Artists Protesting Trump

John Hill
17. May 2017
Image: www.flyingpigsonparade.org

Two artworks in particular come to the fore, one proposed and one recently executed – both are temporary and forms of protest.

"Flying Pigs on Parade," if carried out, will block views of the TRUMP sign at the base of the Trump International Hotel and Tower in Chicago for one day this summer. The signage was added to the building in 2014, five years after the completion of the project, in effect acknowledging the success of the Chicago Riverwalk and increased traffic along the main branch of the river. Referencing George Orwell's Animal Farm, Pink Floyd's musical interpretation of the same, Trump's Miss Piggy comments made on the campaign trail last year, and the President's predilection for gold surfaces, the proposed art folly would be made of four gold-colored helium balloon pigs tethered to a boat in the Chicago River. Pink Floyd's Roger Waters OK'd the use of the image (it resembles the cover of their Animals album), but now New World Design, the Chicago-based designers behind the project, need to raise about $100,000-$150,000 and gain approval from the City of Chicago in order to execute it.
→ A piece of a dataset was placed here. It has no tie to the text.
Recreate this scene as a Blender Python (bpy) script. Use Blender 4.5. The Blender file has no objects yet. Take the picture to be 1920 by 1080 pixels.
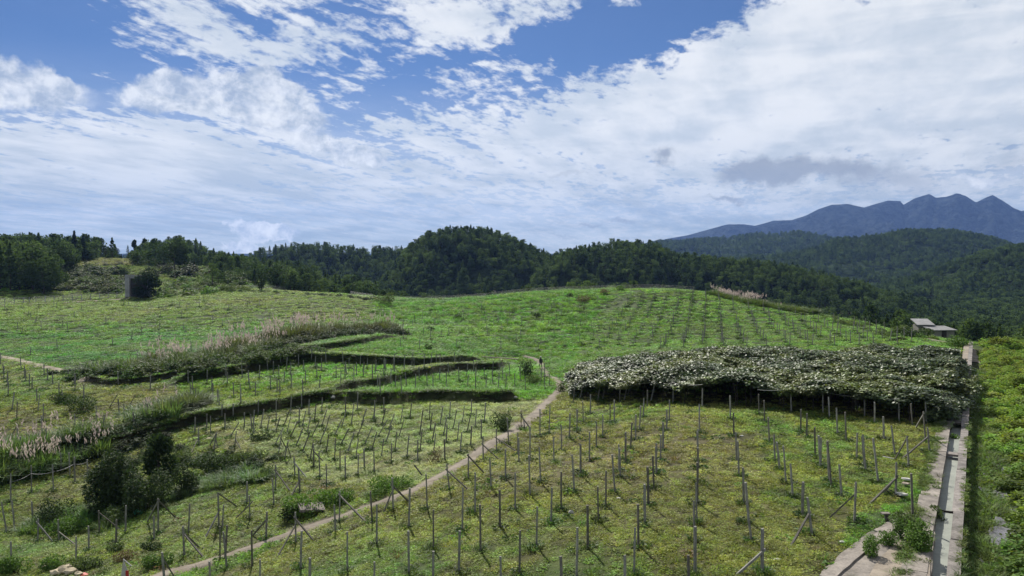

Artist Robin Bell projected statements on the Trump International Hotel in Washington, DC, from a van parked across the street. (Photo: Liz Gorman)

Artist Robin Bell, on the other hand, carried out his artwork this week without any approvals. Parking his van in front of the Trump International Hotel in the artist's hometown of Washington, DC, he projected messages above the building's entrance, including "Pay Trump bribes here" and "Emoluments welcome." The Trump Organization took over the historic Old Post Office Building in 2012 and converted it into a hotel, which opened in October 2016. Given that it leases the building from the General Services Administration, the hotel has become a symbol of Trump's conflicts of interest, specifically in regards to the Foreign Emoluments Clause. Bell was able to project the clause above the entrance (below) before the hotel quickly asked him to stop. But photographs of the protest-art have been disseminated widely online, drawing attention once again to one of many controversies swirling around the President – and reminding us of the power of typography on architecture.